No you didn't. I don't know why you would think you had.

In any case, for sufficiently small displacements of the rod (so that locality is preserved) and a stationary gravitational field, the observed velocity dependence of the length contraction should be independent of the metric.

Locally I agree. Non-locally you would have to do an in depth analysis using GR and a detailed experimental measure.

 

[pervect]

I mentioned already earlier (post #27) that the assumption of a constant acceleration was only done for convenience. It is not material for the argument.

Then let's not argue about it. The point that I think is relevant is that "acceleration" is ambiguous, you need to specify whether and when you are talking about coordinate acceleration and when you are talking about proper acceleration.

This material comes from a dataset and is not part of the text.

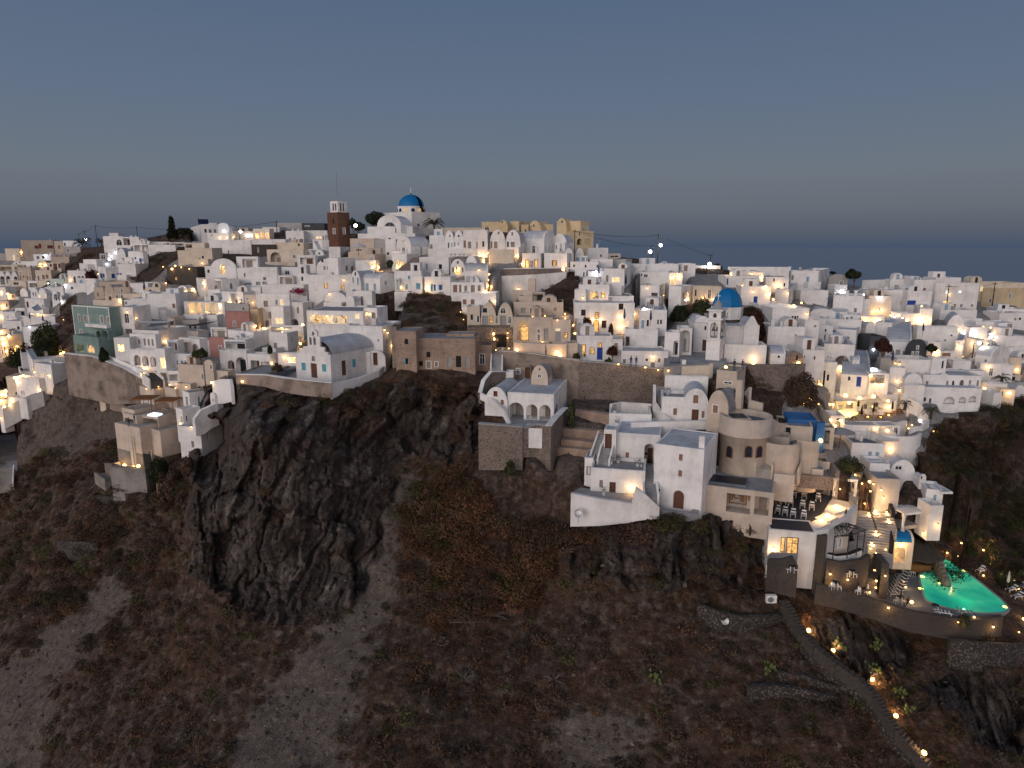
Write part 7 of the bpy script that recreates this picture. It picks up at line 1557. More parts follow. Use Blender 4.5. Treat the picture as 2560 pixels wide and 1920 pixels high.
pole('d', 217, 576, 630, 262, 'lamp pole with violet white light at the left skyline', 598, True)
pole('e', 692, 551, 572, 225, 'pole on the skyline left of the black roofed hall')
pole('f', 1436, 573, 640, 157, 'leaning brown pole beside the yellow houses', mat='wood')
pole('g', 1643, 584, 662, 182, 'tall pole with bright white lamp on the right ridge', 613)
pole('h', 1629, 612, 660, 184, 'bare pole left of the tall lamp pole')
pole('i', 1618, 626, 660, 186, 'short lamp post left of the bare pole', 629)
pole('j', 1775, 635, 668, 178, 'dark pole behind the bright ball lamp on the right ridge')
pole('k', 1766, 655, 668, 172, 'lamp post with very bright ball on the right ridge wall', 660, arms=0)
pole('l', 2365, 711, 775, 168, 'dark pole in front of the large white house on the right skyline')
pole('m', 2482, 705, 752, 182, 'dark pole left of the yellow lit building')
pole('n', 886, 561, 600, 186, 'floodlight mast with dazzling white light right of the brown tower', 564, True, arms=0)
pole('o', 600, 578, 605, 210, 'lamp post with dazzling white light on the ridge terrace', 579, True, arms=0)
pole('p', 2432, 857, 885, 138, 'street lamp with orange light beside the glazed balcony house', 857, arms=0)
for a, b2 in (('a', 'b'), ('c', 'a'), ('b', 'e'), ('f', 'g'), ('g', 'j'), ('h', 'f'), ('l', 'm'), ('i', 'h')):
    P, Q = poles[a], poles[b2]; m_ = MB()
    for off in (-.5, .5):
        pts_ = [P.lerp(Q, i/14)+Vector((off, 0, -4*(P-Q).length*.022*(i/14)*(1-i/14)))-P for i in range(15)]; m_.tube(pts_, .03, 3)
    o = m_.build('power_line', 'dark_metal'); o.location = P; setp(o, 'sagging power line, the one starting at pole %s of the skyline' % {'a': 'right of the palm', 'c': 'leaning by the palm', 'b': 'behind the arch window house', 'f': 'beside the yellow houses', 'g': 'with the tall lamp', 'h': 'left of the tall lamp', 'l': 'before the large white house', 'i': 'with the short lamp'}[a], 'power line')
# ---------------------------------------------------------------- furniture, people, vehicles
flat('leaf_pot', (.03, .04, .02))
def copytree(o, parent=None):
    c = o.copy(); COL.objects.link(c)
    if parent: c.parent = parent
    for ch_ in list(o.children): copytree(ch_, c)
    return c
PROTO = {}
def put(key, make, px, py, rz, label, cat, group=None, sc=1., t=None, raw=0):
    """one more thing of a kind, standing on whatever surface the pixel shows"""
    if not raw: px, py = cx(px), cy(py)
    p, n, tt = hit(px, py, 1)
    if t: p = pt(px, py, t)
    if key not in PROTO: e = make(); PROTO[key] = e
    else: e = copytree(PROTO[key])
    e.location = p; e.rotation_euler = (0, 0, rz); e.scale = (sc, sc, sc); setp(e, label, cat, group); return e
def base(nm): return empty(nm, (0, 0, 0))
def mk_lounger():
    e = base('sun_lounger'); m_ = MB()
    for x in (-.32, .32): m_.box(x-.03, x+.03, 0, 1.95, .28, .34)
    for x in (-.3, .3):
        for y in (.1, 1.3): m_.box(x-.03, x+.03, y, y+.06, 0, .279)
    m_.build('frame', 'white_paint', e); a = MB(); b = MB()
    for i in range(9):
        z0 = .345+max(0, i-5)*.13; (a if i % 2 else b).add([(-.29, i*.21, z0), (.29, i*.21, z0), (.29, i*.21+.205, z0+(.13 if i > 4 else 0)), (-.29, i*.21+.205, z0+(.13 if i > 4 else 0)), (-.29, i*.21, z0+.05), (.29, i*.21, z0+.05), (.29, i*.21+.205, z0+.05+(.13 if i > 4 else 0)), (-.29, i*.21+.205, z0+.05+(.13 if i > 4 else 0))], [(0, 1, 2, 3), (4, 5, 6, 7), (0, 1, 5, 4), (2, 3, 7, 6), (1, 2, 6, 5), (0, 3, 7, 4)])
    a.build('light_stripes', 'cloth_white', e); b.build('dark_stripes', 'stripe_dark', e); return e
def mk_table(mat='black', w_=.45):
    e = base('table'); MB().lathe([(0, .72), (w_, .72), (w_, .76), (0, .76)], 14).build('table_top', mat, e); MB().tube([(0, 0, 0), (0, 0, .72)], .05, 6).build('leg', 'metal', e); return e
def mk_chair(mat='white_paint'):
    e = base('chair'); MB().box(-.22, .22, -.22, .22, .43, .48).build('seat', mat, e); MB().box(-.22, .22, .19, .23, .481, .9).build('backrest', mat, e); m_ = MB()
    for x in (-.2, .2):
        for y in (-.2, .2): m_.box(x-.02, x+.02, y-.02, y+.02, 0, .429)
    m_.build('legs', mat, e); return e
def mk_parasol(mat, open_=False):
    e = base('parasol'); MB().tube([(0, 0, 0), (0, 0, 2.6)], .035, 5).build('pole', 'wood', e)
    if open_: MB().lathe([(1.7, 2.1), (.9, 2.42), (0, 2.7), (0, 2.66), (.9, 2.38), (1.68, 2.08)], 8).build('canopy', mat, e)
    else: MB().lathe([(.03, .9), (.2, 1.1), (.16, 1.9), (.05, 2.6), (0, 2.7)], 7).build('canopy', mat, e)
    return e
def mk_person(top='cloth_dark', low='cloth_dark', sit=False, arm=0):
    me = bpy.data.meshes.new('person'); h_ = .42 if sit else .92
    if sit: J = [(0, 0, .5), (0, .02, .75), (0, 0, 1.0), (0, -.02, 1.1), (0, -.03, 1.22), (.1, 0, .5), (.12, -.42, .5), (.12, -.42, .08), (-.1, 0, .5), (-.12, -.42, .5), (-.12, -.42, .08), (.2, 0, .98), (.25, -.1, .72), (.18, -.32, .68), (-.2, 0, .98), (-.25, -.1, .72), (-.18, -.32, .68), (.12, -.55, .04), (-.12, -.55, .04)]
    else: J = [(0, 0, .95), (0, .02, 1.2), (0, 0, 1.42), (0, 0, 1.52), (0, -.02, 1.66), (.09, 0, .9), (.12, -.06, .5), (.1, .1, .08), (-.09, 0, .9), (-.12, .04, .5), (-.13, -.12, .08), (.2, 0, 1.4), (.26, .04, 1.12), (.25, -.1, .9), (-.2, 0, 1.4), (-.26, .02, 1.12), (-.25, -.08 if not arm else -.3, .9 if not arm else 1.2), (.1, -.05, .04), (-.13, -.27, .04)]
    R_ = [.14, .13, .15, .055, .1, .085, .06, .045, .085, .06, .045, .055, .042, .035, .055, .042, .035, .04, .04]
    Eg = [(0, 1), (1, 2), (2, 3), (3, 4), (0, 5), (5, 6), (6, 7), (7, 17), (0, 8), (8, 9), (9, 10), (10, 18), (2, 11), (11, 12), (12, 13), (2, 14), (14, 15), (15, 16)]
    me.from_pydata(J, Eg, []); o = bpy.data.objects.new('person', me); COL.objects.link(o); sk = o.modifiers.new('s', 'SKIN'); o.modifiers.new('u', 'SUBSURF').levels = 1
    for i, v in enumerate(me.skin_vertices[0].data): v.radius = (R_[i], R_[i]*.8)
    me.skin_vertices[0].data[0].use_root = True
    dg = bpy.context.evaluated_depsgraph_get(); m2 = bpy.data.meshes.new_from_object(o.evaluated_get(dg)); bpy.data.objects.remove(o)
    for mt_ in (top, low, 'skin'): m2.materials.append(MATS[mt_])
    hz = 1.15 if sit else 1.55
    for p in m2.polygons: z = p.center.z; p.material_index = 2 if z > hz-.03 or (abs(p.center.x) > .22 and z < (.78 if sit else 1.0)) else (0 if z > (.55 if sit else .95) else 1); p.use_smooth = True
    b = bpy.data.objects.new('person', m2); COL.objects.link(b)
    hz2 = J[4][2]; MB().lathe([(.105, -.02), (.112, .05), (.07, .11), (0, .13)], 10, (0, .01, hz2)).build('hair', 'wood', b); return b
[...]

You haven't really disambiguated your text, so I'm not sure if the point has gotten through or not, or if you actually understand the distinction :-(.

The point is peripheral, but it could help you to understand the main issue. Since it is peripheral I won't go into more detail.

Sorry, I don't get your argument: if you want to measure the length or distance of something you have to measure by definition the coordinates of two points x1 and x2.

I agree, and the two points in question are X1 and X2, so there isn't any disagreement with how you calculate distance.

The difference between X1 and x1 is a matter of notation. I had reasons for using my notation, it's just a matter of consistently applying the Lorentz transform.

What is really important, and not just a matter of notation, is that x1 is a function of t, while X1 is a function of T.

The difference between t and T is *not* just a mater of semantics. What is represented by the symbol t is not the same thing that is represented by the symbol T.

I suspect that you are entrenched in the notion of absolute time, which is why you use only one symbol for time, "t", for all observers, rather than distinguishing between t and T.